South Africa’s International Relations and Cooperation Minister, Naledi Pandor, on Tuesday expressed shock and outrage over the coup in Burkina Faso, and agonised over recurrent military interventions in West Africa in the past two years.
“I was shocked yesterday at what was underway in Burkina Faso and one is very nervous that that region mustn’t become a region of coups,” the minister said.
The minister’s reaction came after the Burkinabe military announced in a televised statement that they had arrested President Roch Kabore in the capital in Ouagadougou, ending his second mandate on Monday.
The soldiers also announced that they had suspended the constitution, dissolved the government and the national assembly – and shut down the country’s borders.
The announcement cited the deterioration of the security situation and what the army described as Kabore’s inability to unite the West African nation which has come under attack from Islamist rebels in the north of the country.
The military said the takeover was carried out without violence and that those detained – including Kabore – were at a secure location, adding that it was made in the name of the Patriotic Movement for Safeguard and Restoration (MPSR).
“MPSR, which includes all sections of the army, has decided to end President Kabore’s mandate today,” the statement said on Monday.
The MPSR said it would propose a calendar for a return to constitutional order “within a reasonable time frame, after consultations with various sections of the nation.”

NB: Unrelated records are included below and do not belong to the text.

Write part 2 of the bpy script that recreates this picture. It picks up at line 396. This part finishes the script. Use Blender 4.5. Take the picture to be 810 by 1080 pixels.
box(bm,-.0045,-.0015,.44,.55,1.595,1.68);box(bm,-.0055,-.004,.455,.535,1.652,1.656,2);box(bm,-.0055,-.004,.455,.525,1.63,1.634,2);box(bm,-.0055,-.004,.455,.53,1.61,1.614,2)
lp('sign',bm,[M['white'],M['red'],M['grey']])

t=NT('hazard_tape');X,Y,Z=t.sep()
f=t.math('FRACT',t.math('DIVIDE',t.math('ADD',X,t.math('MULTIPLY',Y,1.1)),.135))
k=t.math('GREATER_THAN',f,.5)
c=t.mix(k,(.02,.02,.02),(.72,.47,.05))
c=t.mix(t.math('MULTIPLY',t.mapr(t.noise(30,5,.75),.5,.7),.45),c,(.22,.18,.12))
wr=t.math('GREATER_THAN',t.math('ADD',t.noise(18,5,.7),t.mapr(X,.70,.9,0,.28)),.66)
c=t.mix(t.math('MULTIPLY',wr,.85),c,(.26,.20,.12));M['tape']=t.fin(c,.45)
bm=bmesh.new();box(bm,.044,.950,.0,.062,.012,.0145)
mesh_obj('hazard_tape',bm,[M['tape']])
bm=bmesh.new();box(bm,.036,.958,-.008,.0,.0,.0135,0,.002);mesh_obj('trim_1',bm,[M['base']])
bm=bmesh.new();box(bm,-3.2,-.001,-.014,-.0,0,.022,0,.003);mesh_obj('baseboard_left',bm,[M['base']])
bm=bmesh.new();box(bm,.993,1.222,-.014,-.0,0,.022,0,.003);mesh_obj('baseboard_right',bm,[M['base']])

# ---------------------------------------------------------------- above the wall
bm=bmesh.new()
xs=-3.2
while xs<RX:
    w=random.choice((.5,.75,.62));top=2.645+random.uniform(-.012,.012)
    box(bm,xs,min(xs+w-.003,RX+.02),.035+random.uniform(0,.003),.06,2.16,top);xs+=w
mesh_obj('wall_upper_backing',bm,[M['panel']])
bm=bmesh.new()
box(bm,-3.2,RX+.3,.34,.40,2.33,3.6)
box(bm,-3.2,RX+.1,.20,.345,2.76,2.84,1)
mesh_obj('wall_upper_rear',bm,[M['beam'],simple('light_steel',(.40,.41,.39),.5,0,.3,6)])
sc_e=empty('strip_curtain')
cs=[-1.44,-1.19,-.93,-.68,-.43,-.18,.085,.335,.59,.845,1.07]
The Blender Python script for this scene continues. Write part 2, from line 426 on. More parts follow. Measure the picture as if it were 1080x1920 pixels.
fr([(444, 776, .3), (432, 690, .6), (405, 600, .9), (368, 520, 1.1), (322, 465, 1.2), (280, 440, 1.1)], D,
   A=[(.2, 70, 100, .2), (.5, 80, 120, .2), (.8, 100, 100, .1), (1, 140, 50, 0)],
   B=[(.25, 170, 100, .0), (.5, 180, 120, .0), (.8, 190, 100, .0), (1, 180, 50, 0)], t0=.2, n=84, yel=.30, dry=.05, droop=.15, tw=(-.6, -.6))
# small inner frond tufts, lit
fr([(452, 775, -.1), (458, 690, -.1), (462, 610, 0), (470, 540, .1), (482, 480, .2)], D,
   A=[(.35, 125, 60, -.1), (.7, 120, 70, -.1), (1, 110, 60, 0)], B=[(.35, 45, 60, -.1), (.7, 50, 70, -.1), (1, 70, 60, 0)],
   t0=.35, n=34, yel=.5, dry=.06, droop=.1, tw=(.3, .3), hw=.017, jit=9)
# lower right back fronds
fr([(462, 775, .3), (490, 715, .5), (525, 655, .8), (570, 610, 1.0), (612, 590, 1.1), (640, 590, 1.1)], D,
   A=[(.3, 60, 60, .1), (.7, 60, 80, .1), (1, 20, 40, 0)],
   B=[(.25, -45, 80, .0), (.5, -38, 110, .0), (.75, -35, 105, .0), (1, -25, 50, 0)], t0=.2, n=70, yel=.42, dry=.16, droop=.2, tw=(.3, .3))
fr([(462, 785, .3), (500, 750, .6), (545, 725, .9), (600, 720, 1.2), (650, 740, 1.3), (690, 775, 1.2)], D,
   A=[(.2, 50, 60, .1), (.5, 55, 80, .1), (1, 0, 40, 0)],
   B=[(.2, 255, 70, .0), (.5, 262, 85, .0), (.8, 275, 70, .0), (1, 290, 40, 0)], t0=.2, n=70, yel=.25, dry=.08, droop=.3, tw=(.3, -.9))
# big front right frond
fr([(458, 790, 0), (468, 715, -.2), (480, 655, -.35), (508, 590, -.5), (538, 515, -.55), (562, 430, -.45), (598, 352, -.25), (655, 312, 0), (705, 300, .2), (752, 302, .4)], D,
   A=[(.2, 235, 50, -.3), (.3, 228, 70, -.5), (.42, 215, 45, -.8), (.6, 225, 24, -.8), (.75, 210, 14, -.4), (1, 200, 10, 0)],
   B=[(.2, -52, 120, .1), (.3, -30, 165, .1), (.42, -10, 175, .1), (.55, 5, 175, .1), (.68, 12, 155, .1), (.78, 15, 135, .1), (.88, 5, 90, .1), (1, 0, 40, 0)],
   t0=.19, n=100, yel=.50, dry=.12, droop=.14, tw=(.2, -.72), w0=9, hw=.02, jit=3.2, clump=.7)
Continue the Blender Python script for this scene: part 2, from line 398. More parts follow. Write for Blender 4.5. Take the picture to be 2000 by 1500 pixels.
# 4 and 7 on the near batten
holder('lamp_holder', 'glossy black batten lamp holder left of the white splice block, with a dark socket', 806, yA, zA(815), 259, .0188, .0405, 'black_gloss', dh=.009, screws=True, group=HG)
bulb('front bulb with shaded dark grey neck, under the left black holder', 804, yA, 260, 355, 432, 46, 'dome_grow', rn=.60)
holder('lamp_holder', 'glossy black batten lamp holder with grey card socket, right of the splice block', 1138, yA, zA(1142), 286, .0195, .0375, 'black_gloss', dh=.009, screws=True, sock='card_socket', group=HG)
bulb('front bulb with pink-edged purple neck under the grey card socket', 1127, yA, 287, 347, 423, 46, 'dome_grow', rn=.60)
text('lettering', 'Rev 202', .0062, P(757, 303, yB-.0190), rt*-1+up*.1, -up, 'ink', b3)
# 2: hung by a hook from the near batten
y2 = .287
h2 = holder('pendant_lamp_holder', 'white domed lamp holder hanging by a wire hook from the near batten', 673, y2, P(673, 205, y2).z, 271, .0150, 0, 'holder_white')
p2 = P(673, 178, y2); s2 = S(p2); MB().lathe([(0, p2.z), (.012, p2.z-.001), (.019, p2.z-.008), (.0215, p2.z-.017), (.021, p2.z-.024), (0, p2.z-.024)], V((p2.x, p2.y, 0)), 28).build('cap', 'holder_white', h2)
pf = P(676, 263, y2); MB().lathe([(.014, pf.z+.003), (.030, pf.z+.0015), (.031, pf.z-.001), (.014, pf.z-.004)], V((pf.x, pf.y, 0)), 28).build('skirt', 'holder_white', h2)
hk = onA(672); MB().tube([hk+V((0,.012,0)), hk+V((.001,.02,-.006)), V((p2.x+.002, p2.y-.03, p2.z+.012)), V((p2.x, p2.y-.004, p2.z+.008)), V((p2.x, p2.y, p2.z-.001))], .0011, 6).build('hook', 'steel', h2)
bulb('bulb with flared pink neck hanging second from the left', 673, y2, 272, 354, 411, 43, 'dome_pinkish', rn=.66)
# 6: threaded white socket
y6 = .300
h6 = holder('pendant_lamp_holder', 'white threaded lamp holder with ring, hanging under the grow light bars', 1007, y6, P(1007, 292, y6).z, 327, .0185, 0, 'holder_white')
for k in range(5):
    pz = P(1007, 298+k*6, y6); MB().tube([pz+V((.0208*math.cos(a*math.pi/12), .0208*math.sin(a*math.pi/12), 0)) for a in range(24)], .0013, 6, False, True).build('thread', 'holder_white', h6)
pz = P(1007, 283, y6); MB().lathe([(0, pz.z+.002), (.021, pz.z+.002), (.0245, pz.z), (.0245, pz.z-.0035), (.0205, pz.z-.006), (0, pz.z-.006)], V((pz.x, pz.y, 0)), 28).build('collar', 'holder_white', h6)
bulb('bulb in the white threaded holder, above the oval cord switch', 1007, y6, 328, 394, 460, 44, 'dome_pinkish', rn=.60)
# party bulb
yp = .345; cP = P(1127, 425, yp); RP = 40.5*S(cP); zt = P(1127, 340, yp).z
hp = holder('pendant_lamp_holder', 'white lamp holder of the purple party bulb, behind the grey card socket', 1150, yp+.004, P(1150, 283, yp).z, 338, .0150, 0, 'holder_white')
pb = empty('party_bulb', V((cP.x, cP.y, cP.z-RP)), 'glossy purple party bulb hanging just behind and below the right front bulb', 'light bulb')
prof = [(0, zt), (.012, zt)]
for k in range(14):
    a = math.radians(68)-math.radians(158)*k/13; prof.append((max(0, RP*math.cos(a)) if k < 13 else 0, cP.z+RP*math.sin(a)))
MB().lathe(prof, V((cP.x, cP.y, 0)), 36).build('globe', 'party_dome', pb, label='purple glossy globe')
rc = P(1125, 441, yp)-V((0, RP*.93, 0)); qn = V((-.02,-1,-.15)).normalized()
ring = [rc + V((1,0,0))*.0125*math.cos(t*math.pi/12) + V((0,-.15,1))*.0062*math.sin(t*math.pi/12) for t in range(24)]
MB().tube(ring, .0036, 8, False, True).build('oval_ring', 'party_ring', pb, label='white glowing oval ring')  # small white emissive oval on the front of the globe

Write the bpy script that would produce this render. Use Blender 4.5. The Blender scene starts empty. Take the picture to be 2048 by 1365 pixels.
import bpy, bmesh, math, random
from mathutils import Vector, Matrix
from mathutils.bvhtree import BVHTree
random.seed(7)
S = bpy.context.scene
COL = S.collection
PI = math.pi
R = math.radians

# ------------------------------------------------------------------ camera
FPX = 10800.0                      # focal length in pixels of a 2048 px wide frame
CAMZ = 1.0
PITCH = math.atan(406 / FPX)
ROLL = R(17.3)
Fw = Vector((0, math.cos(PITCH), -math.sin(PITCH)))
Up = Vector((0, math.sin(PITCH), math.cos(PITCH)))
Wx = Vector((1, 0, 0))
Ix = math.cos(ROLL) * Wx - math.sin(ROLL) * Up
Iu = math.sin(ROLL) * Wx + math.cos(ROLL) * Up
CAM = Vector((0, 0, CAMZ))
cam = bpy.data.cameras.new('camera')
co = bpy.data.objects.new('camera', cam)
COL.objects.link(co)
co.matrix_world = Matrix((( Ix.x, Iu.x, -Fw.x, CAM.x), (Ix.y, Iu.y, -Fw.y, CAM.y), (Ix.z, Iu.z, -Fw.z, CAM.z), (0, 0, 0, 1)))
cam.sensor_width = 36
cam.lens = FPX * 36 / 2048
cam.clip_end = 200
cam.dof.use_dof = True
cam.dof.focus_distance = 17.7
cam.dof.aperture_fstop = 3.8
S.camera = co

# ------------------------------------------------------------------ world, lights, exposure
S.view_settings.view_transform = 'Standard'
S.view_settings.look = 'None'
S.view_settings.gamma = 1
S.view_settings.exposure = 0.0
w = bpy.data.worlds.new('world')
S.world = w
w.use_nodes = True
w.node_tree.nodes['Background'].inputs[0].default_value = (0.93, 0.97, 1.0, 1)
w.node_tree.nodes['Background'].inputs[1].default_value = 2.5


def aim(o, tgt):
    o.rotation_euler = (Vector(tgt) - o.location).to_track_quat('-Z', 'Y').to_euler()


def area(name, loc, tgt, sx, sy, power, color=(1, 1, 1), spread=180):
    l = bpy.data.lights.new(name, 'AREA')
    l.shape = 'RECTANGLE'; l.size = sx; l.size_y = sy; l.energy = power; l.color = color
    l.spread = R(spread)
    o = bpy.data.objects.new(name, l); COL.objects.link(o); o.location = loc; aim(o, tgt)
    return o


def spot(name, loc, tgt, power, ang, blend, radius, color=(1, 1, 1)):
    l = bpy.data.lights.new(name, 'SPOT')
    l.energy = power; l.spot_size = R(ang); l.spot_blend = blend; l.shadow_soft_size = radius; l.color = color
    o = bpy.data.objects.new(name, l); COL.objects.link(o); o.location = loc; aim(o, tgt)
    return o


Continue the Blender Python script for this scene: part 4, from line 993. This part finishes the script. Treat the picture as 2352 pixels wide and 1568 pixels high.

Formerly Upper Volta, Burkina Faso is a gold producer and has experienced numerous coups since independence from France in 1960.
The military have toppled governments over the past 18 months in Mali and Guinea, took over in Chad last year after President Idriss Deby died fighting rebels on the battlefield in the country’s north, according to press reports.
Pandor, however, remained cautiously optimistic that the next African Union summit would focus on peace and security in the region.
“I think we have to have regard to sustaining democracy and silencing the gun on the African continent and I hope we will devote a great deal of time at the AU discussing how we secure peace and security.”